Less than 3 per cent of new wage settlements are coming in below inflation, according to a report today from an influential labour market analyst.

The most recent 82 pay agreements recorded by Incomes Data Services included just two below the latest headline rate of 2.1 per cent. The report is the latest to flash a warning light over the acceleration of pay awards and will be closely examined by the Bank of England ahead of its decision on interest rates on Thursday.

IDS said the latest wage deals included a "significant proportion" at between 4 and 5 per cent with some as high as 15 per cent.

The largest deal was a 15 per cent award for call centre staff at Carole Nash Insurance, a specialist in motorcycle business based in Altrincham, Greater Manchester. There was a 10 per cent rise at internet bookseller Just more than half of the rises were between 3 and 4 per cent, while a third were under 3 per cent.

A total of 1.6 million workers will benefit from the latest deal of which 1.3 million are covered by the April local government deal. This agreed a 3.5 per cent award, underpinned with a minimum rise of £380 that boosted wages for the lowest paid by 4.3 per cent.

Earlier this month, IDS warned that recent public sector deals were likely to put pressure on private sector employers to hike the wages of staff on the lowest grade. Today's report provided the first evidence of this trend in the retail sector. Kwik Save has raised the pay of its lowest grade workers by 9 per cent as part of a 2.5 per cent deal. Somerfield has awarded up to 6.9 per cent to its lowest-paid staff. The labour market is set to be a key area of discussion at this week's meeting of the Monetary Policy Committee on Wednesday and Thursday.
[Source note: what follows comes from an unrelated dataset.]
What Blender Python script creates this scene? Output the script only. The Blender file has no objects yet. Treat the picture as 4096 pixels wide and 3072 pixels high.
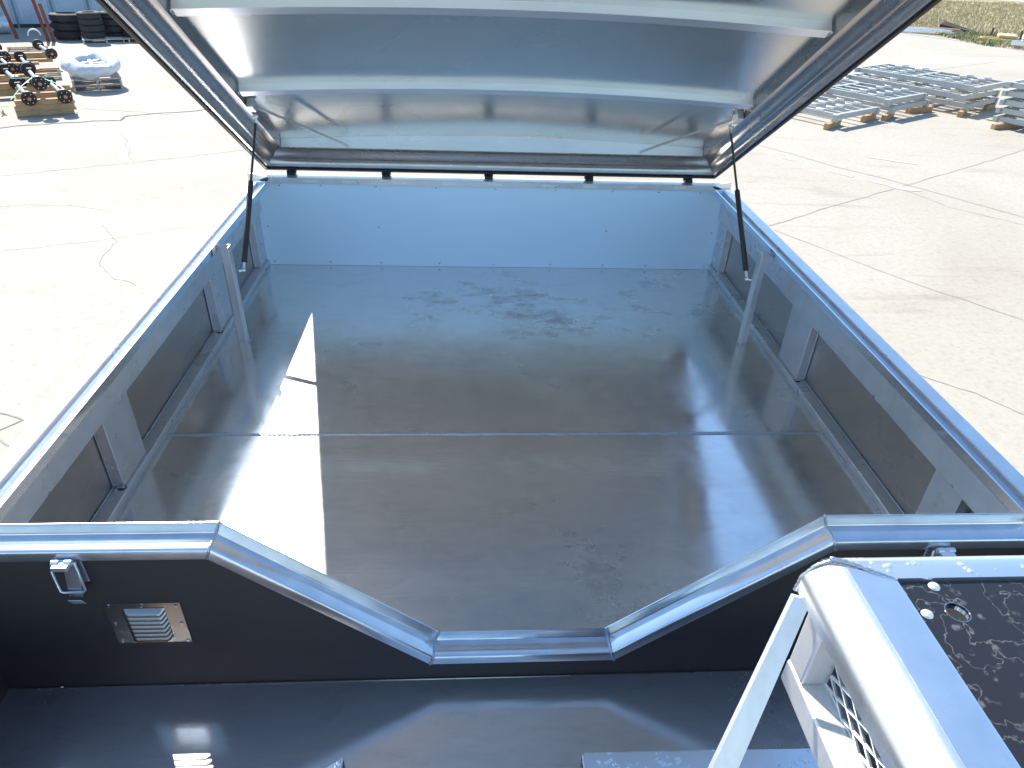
import bpy, bmesh, math, random
import numpy as np
from mathutils import Vector, Matrix, noise

random.seed(7)
sc = bpy.context.scene
COL = sc.collection
PI = math.pi

# ------------------------------------------------------------------ camera
CAM = Vector((-0.1347, -3.6157, 1.5637))
PITCH, ROLL, YAW, FPX = 0.57385, 0.04147, 0.07372, 2773.4
def cam_basis():
    cp, sp, cy, sy = math.cos(PITCH), math.sin(PITCH), math.cos(YAW), math.sin(YAW)
    f = Vector((sy*cp, cy*cp, -sp)); rt = Vector((cy, -sy, 0)); up = rt.cross(f)
    c, s = math.cos(ROLL), math.sin(ROLL)
    return c*rt + s*up, -s*rt + c*up, f
rt, up, fw = cam_basis()
cam = bpy.data.cameras.new('camera'); camo = bpy.data.objects.new('camera', cam); COL.objects.link(camo)
cam.sensor_width = 36; cam.lens = FPX/4096*36; cam.clip_start = 0.02; cam.clip_end = 3000
camo.matrix_world = Matrix(((rt.x, up.x, -fw.x, CAM.x), (rt.y, up.y, -fw.y, CAM.y), (rt.z, up.z, -fw.z, CAM.z), (0, 0, 0, 1)))
sc.camera = camo

# ------------------------------------------------------------------ light
SUN = Vector((-0.532, 0.94, 1.0)).normalized()
w = bpy.data.worlds.new('World'); sc.world = w; w.use_nodes = True
sky = w.node_tree.nodes.new('ShaderNodeTexSky'); sky.sky_type = 'NISHITA'; sky.sun_disc = False
sky.sun_elevation = math.asin(SUN.z); sky.sun_rotation = math.atan2(SUN.x, SUN.y)
sky.air_density = 1.0; sky.dust_density = 0.6; sky.ozone_density = 1.5
wb_ = w.node_tree.nodes.new('ShaderNodeMix'); wb_.data_type = 'RGBA'; wb_.blend_type = 'MULTIPLY'; wb_.inputs['Factor'].default_value = 1
wb_.inputs['B'].default_value = (.84, 1.0, 1.06, 1)
w.node_tree.links.new(sky.outputs[0], wb_.inputs['A']); w.node_tree.links.new(wb_.outputs['Result'], w.node_tree.nodes['Background'].inputs[0])
w.node_tree.nodes['Background'].inputs[1].default_value = 0.13
sl = bpy.data.lights.new('sun', 'SUN'); sl.energy = 4.5; sl.angle = math.radians(0.53); sl.color = (1, .95, .87)
slo = bpy.data.objects.new('sun', sl); COL.objects.link(slo); slo.location = (0, 0, 20)
slo.rotation_euler = SUN.to_track_quat('Z', 'Y').to_euler()
sc.view_settings.view_transform = 'Standard'; sc.view_settings.look = 'None'
sc.view_settings.gamma = 1; sc.view_settings.use_curve_mapping = False
sc.view_settings.exposure = 1.13
sc.render.engine = 'CYCLES'
sc.cycles.max_bounces = 12; sc.cycles.glossy_bounces = 8; sc.cycles.diffuse_bounces = 5
sc.cycles.sample_clamp_indirect = 8.0; sc.cycles.blur_glossy = 0.4

# ------------------------------------------------------------------ materials
MATS = {}
def nt(name):
    m = bpy.data.materials.new(name); m.use_nodes = True; MATS[name] = m
    n = m.node_tree; return m, n, n.nodes['Principled BSDF']
def N(n, t, **k):
    x = n.nodes.new(t)
    for a, v in k.items():
        if a.startswith('i_'): x.inputs[a[2:].replace('_', ' ')].default_value = v
        else: setattr(x, a, v)
    return x
def ramp(n, stops, interp='LINEAR'):
    r = n.nodes.new('ShaderNodeValToRGB'); r.color_ramp.interpolation = interp
    e = r.color_ramp.elements
    while len(e) > 1: e.remove(e[-1])
    e[0].position, e[0].color = stops[0][0], tuple(stops[0][1]) + (1,) if len(stops[0][1]) == 3 else stops[0][1]
    for p, c in stops[1:]:
        q = e.new(p); q.color = tuple(c) + (1,) if len(c) == 3 else c
    return r
def g3(v): return (v, v, v)
def coords(n, scale=(1, 1, 1), obj=True, rot=(0, 0, 0)):
    t = n.nodes.new('ShaderNodeTexCoord'); m = n.nodes.new('ShaderNodeMapping')
    m.inputs['Scale'].default_value = scale; m.inputs['Rotation'].default_value = rot
    n.links.new(t.outputs['Object'], m.inputs[0]); return m
def noisetex(n, vec, scale, detail=4, rough=.6, dist=0):
    x = n.nodes.new('ShaderNodeTexNoise'); x.inputs['Scale'].default_value = scale; x.inputs['Detail'].default_value = detail
    x.inputs['Roughness'].default_value = rough; x.inputs['Distortion'].default_value = dist
    n.links.new(vec.outputs[0], x.inputs['Vector']); return x
def bump(n, src, strength, dist, b, prev=None):
    x = n.nodes.new('ShaderNodeBump'); x.inputs['Strength'].default_value = strength; x.inputs['Distance'].default_value = dist
    n.links.new(src, x.inputs['Height'])
    if prev: n.links.new(prev.outputs[0], x.inputs['Normal'])
    n.links.new(x.outputs[0], b.inputs['Normal']); return x

def haze(name, fac, rough):
    """second, broad reflection lobe of unpolished metal"""
    m = MATS[name]; n = m.node_tree; b = n.nodes['Principled BSDF']; out = n.nodes['Material Output']
    g = n.nodes.new('ShaderNodeBsdfAnisotropic'); g.inputs['Roughness'].default_value = rough
    src = b.inputs['Base Color']
    if src.is_linked: n.links.new(src.links[0].from_socket, g.inputs['Color'])
    else: g.inputs['Color'].default_value = src.default_value
    if b.inputs['Normal'].is_linked: n.links.new(b.inputs['Normal'].links[0].from_socket, g.inputs['Normal'])
    mx = n.nodes.new('ShaderNodeMixShader'); mx.inputs[0].default_value = fac
    n.links.new(b.outputs[0], mx.inputs[1]); n.links.new(g.outputs[0], mx.inputs[2]); n.links.new(mx.outputs[0], out.inputs['Surface'])
def metal(name, col, r0, r1, scale=(1, 1, 1), ns=3.0, wave=0.0, smudge=0.0, tint=None, metallic=1.0):
    """brushed or mill finish aluminium: roughness and tone vary in streaks, sheet slightly wavy"""
    m, n, b = nt(name)
    b.inputs['Metallic'].default_value = metallic
    c = coords(n, scale)
    t1 = noisetex(n, c, ns, 4, .55)
    r = ramp(n, [(.3, g3(r0)), (.7, g3(r1))]); n.links.new(t1.outputs[0], r.inputs[0]); n.links.new(r.outputs[0], b.inputs['Roughness'])
    c2 = coords(n, (scale[0]*2.3, scale[1]*2.1, scale[2]*2.0))
    t2 = noisetex(n, c2, ns*1.7, 3, .5)
    lo = tuple(x*(1-smudge) for x in col)
    if tint: lo = tint
    rc = ramp(n, [(.25, lo), (.75, col)]); n.links.new(t2.outputs[0], rc.inputs[0]); n.links.new(rc.outputs[0], b.inputs['Base Color'])
    prev = None
    if wave:
        c3 = coords(n, (1, 1, 1)); t3 = noisetex(n, c3, 2.2, 2, .4); prev = bump(n, t3.outputs[0], .5, wave, b)
    return m
metal('frame_alu', (.80, .80, .82), .22, .38, (1, 1, 1), 4, .002, .12)
metal('rim_alu', (.86, .87, .90), .10, .24, (1, 1, 1), 5, .003, .14)
metal('side_rim_alu', (.84, .89, .96), .05, .12, (3, .6, 3), 6, .003, .18)
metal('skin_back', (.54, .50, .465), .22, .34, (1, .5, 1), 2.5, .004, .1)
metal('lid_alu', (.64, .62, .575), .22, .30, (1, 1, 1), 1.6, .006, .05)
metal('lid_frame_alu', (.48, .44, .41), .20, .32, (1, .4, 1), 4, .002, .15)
metal('bar_alu', (.82, .83, .85), .25, .4, (.3, 1, 1), 4, 0, .08)
metal('rack_alu', (.88, .90, .93), .14, .34, (1, 1, 1), 9, .002, .1)
metal('brushed_alu', (.86, .86, .87), .3, .5, (6, 6, .4), 5, 0, .08)
metal('screw_zinc', (.55, .56, .58), .2, .35)
metal('chrome', (.85, .85, .87), .06, .14)
metal('galv', (.74, .76, .78), .35, .55, (1, 1, 1), 5, 0, .15, metallic=.75)
metal('weld', (.70, .72, .76), .22, .5, (40, 40, 40), 6, 0, .35)
metal('latch_zinc', (.80, .82, .86), .2, .35)
haze('latch_zinc', .5, .6)
metal('vent_alu', (.50, .44, .38), .14, .22)
haze('vent_alu', .3, .5)
for nm, f_, r_ in (('frame_alu', .55, .62), ('rim_alu', .35, .5), ('side_rim_alu', .07, .35), ('skin_back', .35, .6), ('lid_alu', .12, .5), ('lid_frame_alu', .15, .5), ('bar_alu', .4, .6), ('rack_alu', .3, .45), ('brushed_alu', .5, .65)): haze(nm, f_, r_)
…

Official figures earlier this month, showed average earnings hit a one-year high of 5.2 per cent in April, thanks to the sharpest rise in public sector pay for a decade. Underlying inflation, the measure targeted by the Bank jumped to 2.4 from 2.1 per cent in May, and there is evidence of robust retail sales and a strong housing market. Last week economic growth was revised up to 0.5 per cent. But weakness in manufacturing and uncertainly in the global economy makes it almost certain the MPC will leave rates on hold at 5.25 per cent on Thursday.